>>>>
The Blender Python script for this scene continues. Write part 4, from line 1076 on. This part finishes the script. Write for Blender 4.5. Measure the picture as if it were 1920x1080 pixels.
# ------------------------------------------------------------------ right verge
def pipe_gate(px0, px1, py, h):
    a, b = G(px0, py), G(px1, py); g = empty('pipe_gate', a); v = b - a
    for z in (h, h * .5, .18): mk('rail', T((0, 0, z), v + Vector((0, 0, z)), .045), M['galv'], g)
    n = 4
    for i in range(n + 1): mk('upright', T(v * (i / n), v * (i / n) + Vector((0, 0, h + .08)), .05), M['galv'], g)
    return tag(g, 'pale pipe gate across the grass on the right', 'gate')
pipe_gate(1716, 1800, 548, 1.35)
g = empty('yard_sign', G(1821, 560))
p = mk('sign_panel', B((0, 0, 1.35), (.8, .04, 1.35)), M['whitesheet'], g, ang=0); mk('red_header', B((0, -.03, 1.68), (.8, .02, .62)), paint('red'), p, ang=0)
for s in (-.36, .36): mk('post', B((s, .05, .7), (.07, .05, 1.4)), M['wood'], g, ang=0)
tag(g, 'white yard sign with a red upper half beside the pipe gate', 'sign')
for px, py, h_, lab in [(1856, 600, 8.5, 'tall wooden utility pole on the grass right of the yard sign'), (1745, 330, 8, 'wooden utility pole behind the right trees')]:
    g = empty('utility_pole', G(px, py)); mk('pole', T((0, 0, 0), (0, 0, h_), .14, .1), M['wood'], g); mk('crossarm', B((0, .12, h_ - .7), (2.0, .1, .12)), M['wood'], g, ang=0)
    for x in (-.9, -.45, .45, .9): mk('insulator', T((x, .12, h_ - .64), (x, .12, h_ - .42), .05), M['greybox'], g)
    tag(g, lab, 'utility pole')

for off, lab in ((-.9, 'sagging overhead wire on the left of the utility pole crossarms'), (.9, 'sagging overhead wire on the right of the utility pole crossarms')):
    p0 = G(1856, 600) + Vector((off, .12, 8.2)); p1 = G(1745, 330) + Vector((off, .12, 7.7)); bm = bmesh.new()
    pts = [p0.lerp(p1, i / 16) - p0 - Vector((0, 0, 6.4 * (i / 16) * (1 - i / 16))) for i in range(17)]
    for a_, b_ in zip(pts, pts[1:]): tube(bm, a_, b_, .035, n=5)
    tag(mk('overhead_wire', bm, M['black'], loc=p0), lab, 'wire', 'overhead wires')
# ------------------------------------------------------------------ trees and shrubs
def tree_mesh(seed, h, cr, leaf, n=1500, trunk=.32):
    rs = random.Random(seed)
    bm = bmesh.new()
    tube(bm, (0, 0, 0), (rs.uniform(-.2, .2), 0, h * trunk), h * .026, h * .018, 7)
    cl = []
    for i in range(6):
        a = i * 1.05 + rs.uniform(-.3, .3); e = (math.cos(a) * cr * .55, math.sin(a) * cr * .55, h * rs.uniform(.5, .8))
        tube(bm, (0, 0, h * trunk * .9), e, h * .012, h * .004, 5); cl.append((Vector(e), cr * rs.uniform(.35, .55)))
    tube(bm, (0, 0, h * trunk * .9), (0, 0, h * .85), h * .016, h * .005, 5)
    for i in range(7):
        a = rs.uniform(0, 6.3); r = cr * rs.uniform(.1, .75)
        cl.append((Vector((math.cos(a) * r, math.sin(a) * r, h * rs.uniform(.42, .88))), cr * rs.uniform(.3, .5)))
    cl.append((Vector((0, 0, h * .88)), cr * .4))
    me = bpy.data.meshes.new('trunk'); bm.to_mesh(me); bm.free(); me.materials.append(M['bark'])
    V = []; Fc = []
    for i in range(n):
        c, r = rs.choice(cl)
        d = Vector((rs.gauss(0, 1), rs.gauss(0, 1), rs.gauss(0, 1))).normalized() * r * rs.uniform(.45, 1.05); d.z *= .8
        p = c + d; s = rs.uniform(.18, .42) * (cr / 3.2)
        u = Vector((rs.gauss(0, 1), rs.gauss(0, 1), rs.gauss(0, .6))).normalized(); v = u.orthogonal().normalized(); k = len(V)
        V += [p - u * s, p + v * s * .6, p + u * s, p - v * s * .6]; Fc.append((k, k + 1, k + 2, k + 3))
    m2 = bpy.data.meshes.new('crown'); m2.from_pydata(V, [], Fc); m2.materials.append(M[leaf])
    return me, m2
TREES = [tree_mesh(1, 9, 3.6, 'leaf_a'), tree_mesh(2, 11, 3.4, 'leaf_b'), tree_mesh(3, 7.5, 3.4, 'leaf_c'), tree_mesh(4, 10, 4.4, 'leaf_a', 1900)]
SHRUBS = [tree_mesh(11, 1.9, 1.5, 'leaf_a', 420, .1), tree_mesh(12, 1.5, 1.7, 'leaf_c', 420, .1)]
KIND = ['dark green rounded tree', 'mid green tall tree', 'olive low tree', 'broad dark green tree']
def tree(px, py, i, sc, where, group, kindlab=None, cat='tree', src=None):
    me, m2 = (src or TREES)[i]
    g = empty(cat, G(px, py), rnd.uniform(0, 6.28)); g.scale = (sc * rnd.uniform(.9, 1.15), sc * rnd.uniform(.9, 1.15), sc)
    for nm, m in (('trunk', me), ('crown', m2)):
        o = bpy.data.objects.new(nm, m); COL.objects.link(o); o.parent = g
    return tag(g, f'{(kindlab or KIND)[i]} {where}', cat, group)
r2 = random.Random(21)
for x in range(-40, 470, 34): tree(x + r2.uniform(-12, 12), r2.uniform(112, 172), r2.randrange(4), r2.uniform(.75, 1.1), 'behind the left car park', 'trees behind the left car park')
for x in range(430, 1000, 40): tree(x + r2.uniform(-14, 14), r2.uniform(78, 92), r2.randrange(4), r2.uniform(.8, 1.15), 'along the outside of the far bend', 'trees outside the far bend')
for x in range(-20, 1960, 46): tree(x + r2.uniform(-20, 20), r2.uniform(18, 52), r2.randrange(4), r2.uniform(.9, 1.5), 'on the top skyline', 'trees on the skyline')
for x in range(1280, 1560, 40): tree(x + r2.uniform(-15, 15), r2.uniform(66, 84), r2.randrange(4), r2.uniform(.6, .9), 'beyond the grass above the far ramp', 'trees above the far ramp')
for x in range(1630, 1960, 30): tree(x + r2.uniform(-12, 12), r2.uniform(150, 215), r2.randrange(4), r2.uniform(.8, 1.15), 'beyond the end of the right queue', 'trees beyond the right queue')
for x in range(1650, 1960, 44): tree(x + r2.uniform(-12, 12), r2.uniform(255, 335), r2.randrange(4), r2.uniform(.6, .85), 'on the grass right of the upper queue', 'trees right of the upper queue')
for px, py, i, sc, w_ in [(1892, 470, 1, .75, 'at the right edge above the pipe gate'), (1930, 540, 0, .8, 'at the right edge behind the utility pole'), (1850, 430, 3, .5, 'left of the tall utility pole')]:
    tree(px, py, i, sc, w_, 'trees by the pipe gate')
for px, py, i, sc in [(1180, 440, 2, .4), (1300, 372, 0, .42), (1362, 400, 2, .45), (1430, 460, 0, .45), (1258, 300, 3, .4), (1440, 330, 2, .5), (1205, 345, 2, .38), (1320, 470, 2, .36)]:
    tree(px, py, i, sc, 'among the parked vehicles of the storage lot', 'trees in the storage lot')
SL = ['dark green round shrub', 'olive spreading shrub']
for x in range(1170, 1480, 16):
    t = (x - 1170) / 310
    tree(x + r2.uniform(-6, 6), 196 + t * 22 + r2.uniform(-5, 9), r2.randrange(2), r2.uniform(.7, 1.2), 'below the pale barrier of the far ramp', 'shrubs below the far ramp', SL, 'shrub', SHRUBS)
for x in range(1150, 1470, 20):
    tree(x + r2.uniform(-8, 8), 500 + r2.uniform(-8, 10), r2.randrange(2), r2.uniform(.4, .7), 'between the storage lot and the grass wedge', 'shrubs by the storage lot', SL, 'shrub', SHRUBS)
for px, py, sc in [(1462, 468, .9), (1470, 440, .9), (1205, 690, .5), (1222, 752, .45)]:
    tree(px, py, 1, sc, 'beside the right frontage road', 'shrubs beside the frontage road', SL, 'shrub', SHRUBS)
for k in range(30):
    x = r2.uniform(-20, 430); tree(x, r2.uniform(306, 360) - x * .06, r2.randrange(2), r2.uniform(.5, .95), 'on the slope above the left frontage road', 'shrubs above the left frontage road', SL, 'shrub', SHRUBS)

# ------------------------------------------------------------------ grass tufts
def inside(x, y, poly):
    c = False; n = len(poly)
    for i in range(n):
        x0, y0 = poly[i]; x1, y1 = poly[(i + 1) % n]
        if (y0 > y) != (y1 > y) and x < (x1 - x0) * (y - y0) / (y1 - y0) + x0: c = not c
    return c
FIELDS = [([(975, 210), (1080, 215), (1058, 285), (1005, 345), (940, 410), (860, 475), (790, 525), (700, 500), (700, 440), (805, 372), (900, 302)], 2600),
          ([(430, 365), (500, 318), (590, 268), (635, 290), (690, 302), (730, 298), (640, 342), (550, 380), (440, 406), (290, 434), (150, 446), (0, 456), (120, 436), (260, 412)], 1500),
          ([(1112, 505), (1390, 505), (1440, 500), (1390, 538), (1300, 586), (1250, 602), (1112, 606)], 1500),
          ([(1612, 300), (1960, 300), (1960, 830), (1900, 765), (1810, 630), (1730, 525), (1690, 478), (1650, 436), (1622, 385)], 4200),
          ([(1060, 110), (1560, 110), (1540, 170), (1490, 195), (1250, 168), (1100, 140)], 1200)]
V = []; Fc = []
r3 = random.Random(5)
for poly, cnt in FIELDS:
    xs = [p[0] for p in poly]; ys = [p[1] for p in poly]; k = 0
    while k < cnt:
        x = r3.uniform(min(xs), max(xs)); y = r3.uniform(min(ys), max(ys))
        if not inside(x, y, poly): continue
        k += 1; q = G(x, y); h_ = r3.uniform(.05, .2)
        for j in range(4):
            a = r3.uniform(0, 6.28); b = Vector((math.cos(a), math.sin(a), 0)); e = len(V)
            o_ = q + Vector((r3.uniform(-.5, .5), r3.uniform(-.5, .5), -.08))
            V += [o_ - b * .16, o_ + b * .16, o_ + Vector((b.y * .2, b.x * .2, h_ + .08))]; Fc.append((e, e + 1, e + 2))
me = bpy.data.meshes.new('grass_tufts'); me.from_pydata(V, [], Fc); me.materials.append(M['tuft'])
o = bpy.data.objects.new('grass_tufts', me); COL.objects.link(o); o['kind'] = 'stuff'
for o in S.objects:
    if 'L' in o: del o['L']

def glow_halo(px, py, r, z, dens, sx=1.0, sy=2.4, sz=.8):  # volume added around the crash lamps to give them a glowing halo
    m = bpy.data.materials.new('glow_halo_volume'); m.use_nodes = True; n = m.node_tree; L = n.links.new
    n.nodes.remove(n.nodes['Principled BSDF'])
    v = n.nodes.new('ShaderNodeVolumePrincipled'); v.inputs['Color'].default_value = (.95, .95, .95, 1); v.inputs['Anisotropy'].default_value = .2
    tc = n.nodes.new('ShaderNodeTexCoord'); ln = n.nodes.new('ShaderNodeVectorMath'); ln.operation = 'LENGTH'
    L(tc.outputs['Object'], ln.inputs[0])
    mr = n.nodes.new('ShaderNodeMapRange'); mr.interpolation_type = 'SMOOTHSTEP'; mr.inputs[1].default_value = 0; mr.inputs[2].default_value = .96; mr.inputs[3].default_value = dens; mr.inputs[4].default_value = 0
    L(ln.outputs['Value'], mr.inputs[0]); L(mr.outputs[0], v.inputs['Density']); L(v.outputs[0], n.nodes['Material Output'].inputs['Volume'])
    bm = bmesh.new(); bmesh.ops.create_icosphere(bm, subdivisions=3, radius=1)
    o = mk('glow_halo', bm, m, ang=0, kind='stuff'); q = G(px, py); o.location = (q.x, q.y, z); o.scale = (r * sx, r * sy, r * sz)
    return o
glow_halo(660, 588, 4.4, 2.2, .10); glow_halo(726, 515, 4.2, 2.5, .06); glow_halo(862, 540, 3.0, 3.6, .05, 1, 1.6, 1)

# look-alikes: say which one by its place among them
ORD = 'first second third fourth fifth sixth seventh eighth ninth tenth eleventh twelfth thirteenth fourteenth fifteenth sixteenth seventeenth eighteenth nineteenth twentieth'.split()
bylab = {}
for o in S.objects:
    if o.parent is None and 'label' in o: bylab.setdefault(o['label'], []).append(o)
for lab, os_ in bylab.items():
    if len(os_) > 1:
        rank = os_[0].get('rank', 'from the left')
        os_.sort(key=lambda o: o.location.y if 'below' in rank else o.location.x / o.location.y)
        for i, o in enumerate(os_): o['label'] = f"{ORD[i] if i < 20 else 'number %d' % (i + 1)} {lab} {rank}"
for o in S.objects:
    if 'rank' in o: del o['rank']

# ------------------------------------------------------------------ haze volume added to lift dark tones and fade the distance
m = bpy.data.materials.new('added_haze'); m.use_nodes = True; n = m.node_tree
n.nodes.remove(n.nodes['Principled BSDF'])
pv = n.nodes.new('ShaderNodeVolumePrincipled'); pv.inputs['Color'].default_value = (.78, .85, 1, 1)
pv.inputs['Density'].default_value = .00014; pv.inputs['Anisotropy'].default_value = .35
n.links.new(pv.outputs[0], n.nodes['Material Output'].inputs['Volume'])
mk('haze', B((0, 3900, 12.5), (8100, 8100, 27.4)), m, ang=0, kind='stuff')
<<<<
>>>>
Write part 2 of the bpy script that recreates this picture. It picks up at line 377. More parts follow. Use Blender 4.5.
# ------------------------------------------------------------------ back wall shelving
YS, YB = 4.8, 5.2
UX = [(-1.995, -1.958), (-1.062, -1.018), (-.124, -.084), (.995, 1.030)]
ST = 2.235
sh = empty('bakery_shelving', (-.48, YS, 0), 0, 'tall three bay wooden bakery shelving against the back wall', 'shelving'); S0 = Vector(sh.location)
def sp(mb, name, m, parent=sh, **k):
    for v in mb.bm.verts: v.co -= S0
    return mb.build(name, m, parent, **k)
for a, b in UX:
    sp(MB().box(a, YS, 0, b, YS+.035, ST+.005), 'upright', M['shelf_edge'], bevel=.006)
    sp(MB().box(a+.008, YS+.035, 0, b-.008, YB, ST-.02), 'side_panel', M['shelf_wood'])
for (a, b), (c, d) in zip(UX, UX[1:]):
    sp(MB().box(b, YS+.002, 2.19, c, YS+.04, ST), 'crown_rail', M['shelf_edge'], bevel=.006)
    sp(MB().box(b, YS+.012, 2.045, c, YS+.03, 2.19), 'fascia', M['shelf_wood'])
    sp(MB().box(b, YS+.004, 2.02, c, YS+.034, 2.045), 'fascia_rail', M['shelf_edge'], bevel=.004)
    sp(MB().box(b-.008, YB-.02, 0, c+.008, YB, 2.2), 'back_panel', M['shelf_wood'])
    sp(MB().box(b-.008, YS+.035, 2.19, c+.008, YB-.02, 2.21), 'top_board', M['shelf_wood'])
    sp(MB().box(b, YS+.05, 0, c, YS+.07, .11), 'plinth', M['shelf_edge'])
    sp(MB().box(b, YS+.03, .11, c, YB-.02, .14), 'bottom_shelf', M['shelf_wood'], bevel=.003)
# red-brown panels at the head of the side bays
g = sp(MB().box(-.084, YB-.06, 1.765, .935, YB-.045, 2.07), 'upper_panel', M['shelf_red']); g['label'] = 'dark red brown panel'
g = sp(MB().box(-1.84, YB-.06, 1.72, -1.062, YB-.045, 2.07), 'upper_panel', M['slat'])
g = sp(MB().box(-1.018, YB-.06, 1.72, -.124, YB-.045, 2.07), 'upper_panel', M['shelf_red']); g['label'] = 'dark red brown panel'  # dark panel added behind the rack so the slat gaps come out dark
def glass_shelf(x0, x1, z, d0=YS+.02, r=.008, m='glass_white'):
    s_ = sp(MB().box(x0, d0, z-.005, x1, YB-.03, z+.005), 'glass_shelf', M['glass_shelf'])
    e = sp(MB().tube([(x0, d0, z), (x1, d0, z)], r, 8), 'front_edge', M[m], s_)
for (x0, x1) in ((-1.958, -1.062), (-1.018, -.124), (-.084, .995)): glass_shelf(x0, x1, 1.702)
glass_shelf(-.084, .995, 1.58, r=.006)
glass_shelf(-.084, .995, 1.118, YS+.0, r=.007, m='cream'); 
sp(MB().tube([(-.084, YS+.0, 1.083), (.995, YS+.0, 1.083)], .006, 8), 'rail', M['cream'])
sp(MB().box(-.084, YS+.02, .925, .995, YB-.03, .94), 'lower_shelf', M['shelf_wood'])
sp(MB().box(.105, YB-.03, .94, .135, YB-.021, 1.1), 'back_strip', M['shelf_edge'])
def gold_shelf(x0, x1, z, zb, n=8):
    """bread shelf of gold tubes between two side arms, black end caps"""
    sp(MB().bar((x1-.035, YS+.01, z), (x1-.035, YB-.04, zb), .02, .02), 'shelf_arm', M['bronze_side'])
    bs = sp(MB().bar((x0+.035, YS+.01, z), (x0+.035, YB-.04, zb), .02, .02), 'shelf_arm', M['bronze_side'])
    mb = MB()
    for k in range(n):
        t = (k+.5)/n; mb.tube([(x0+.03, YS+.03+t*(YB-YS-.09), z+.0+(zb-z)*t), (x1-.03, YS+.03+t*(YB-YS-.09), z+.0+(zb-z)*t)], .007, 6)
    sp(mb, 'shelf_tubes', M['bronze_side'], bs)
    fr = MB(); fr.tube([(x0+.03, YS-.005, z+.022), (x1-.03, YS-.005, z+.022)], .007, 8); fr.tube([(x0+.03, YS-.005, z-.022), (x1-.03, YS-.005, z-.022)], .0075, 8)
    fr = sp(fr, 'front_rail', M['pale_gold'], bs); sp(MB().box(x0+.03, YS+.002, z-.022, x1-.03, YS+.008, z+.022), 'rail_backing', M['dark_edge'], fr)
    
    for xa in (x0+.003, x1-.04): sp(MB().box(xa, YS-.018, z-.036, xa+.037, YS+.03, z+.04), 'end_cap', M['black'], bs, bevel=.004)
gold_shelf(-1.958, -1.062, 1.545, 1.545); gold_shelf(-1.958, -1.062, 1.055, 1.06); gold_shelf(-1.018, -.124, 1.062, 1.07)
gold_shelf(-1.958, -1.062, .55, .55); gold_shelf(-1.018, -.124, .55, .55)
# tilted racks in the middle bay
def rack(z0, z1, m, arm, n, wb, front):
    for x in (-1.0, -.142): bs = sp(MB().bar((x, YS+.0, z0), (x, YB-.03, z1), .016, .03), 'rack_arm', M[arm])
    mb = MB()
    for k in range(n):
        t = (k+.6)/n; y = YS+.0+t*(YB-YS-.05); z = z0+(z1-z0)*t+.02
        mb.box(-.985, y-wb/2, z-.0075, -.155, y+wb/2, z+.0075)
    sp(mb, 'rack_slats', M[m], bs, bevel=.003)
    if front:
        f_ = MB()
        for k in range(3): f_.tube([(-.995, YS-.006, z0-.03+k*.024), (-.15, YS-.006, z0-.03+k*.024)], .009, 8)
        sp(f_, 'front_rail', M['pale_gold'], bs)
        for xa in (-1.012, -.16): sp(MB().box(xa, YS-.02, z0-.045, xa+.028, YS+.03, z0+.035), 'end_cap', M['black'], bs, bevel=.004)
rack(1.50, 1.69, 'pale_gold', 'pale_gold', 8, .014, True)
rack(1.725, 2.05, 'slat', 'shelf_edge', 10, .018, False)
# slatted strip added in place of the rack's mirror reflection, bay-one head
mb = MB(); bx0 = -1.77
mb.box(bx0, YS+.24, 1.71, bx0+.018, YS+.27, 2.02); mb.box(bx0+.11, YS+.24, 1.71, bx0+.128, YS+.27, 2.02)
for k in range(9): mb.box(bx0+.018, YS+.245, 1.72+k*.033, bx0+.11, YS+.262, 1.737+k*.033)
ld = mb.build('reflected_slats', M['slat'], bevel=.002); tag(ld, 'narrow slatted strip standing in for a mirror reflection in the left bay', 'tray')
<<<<
### Directions
Check each line above for "part" and return the ones that have it.

### Task answer
The Blender Python script for this scene continues. Write part 4, from line 1076 on. This part finishes the script. Write for Blender 4.5. Measure the picture as if it were 1920x1080 pixels.
Write part 2 of the bpy script that recreates this picture. It picks up at line 377. More parts follow. Use Blender 4.5.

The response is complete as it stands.